Writing on the website of their conservative media company, Jonah Goldberg and Stephen Hayes singled out Fox personality Tucker Carlson and a series he hosted on the network’s streaming service, Fox Nation. They called “Patriot Purge” an example of “incoherent conspiracy-mongering” and said it’s part of a trend at Fox.
The news provided free publicity for Fox, as well as for The Dispatch, the digital media company founded by Goldberg and Hayes in 2019. And a Fox insider told me the men’s contracts were not going to be renewed in 2022.
But it’s perfectly reasonable to believe that Goldberg and Hayes were simply motivated by principle. Both are Never Trumpers who have often been at odds with Fox personalities during the 12 years they were paid contributors for the network. In one exchange in January of 2016, for example, Hayes, then with The Weekly Standard, heatedly sparred with Sean Hannity over Donald Trump’s electability.
Trump, to be sure, is the root cause of this particular breakup, for all the finger-pointing at Carlson.

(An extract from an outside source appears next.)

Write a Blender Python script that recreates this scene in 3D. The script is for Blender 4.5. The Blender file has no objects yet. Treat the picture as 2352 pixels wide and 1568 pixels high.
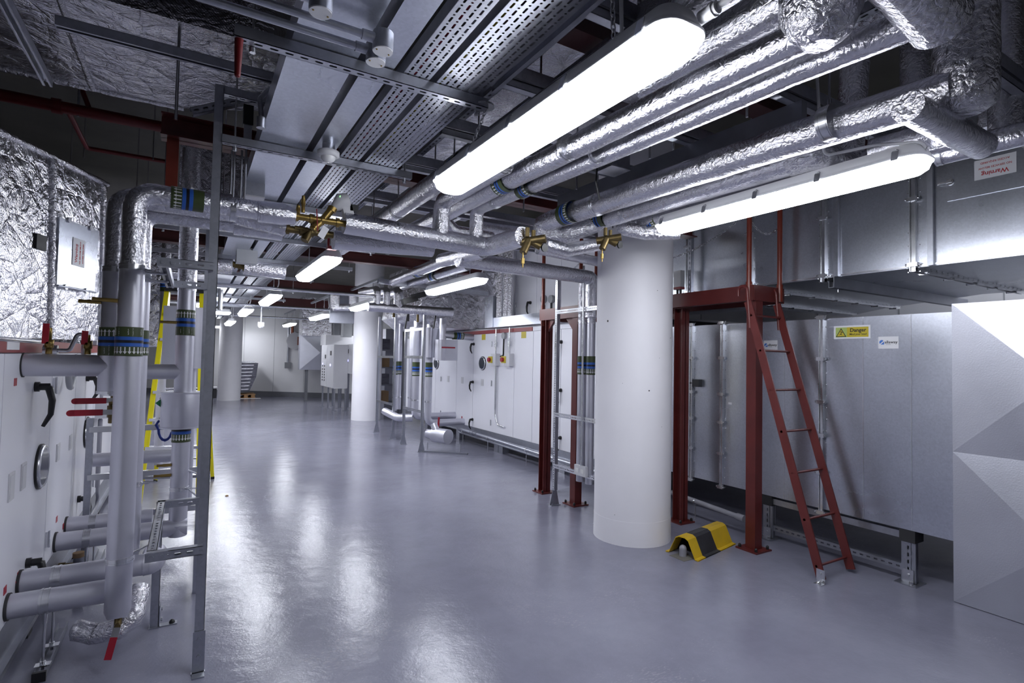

He’s the kudzu that coils around every GOP policy debate, even 10 months after leaving the White House.
But conservatism has enough challenges facing it, without the self-inflicted mortal injury that would be a Never-Fox movement. That’s because Goldberg and Hayes can’t turn their back on Fox News without turning their back on Fox viewers, a large and loyal swath of conservative America.
There is a real and significant difference between conservatives who are loyal Fox News viewers and those who are not, as shown in 2020 research by the Public Religion Research Institute. Fox News viewers are more likely to approve of Donald Trump than non-Fox viewers and significantly less likely (3%) to believe that he encouraged white supremacism than other Republicans (18%).
But, as Anthony Nadler, an associate professor of media and communication studies at Ursinus College in Pennsylvania, said then, despite the infighting between Fox News Republicans and other Republicans, “They are still closer to each other than to Democrats.”
You’d never know this from what conservatives say about each other these days.
Take, for example, the column that David Brooks wrote for The Atlantic about the National Conservatism Conference sponsored by The Edmund Burke Foundation earlier this month. Titled “The Terrifying Future of the American Right,” the piece depicted the cheerful, earnest conservatives there as dystopian culture warriors more concerned about owning the libs than creating a society based on timeless moral principles. You came away from it vaguely distressed that a plague of blue suits and red ties was spreading across the nation, some virulent form of Hawleypox.
Conservative talk show host Glenn Beck has made it clear in recent years that he’s no fan of Utah Sen. Mitt Romney, and social media thrums with the angry energy of Republicans bashing each other.
Conservatives would do well to remember that when talking about those who share similar values, it’s family they’re talking about. Any hope of achieving policy or cultural goals depends on them getting along, even if some of the pleasantries are exchanged with gritted teeth. To learn how, just look around your Thanksgiving table.
Conservatives have enough cultural challenges right now. Continued infighting puts fewer hands on deck to do the work at the very time when more are needed.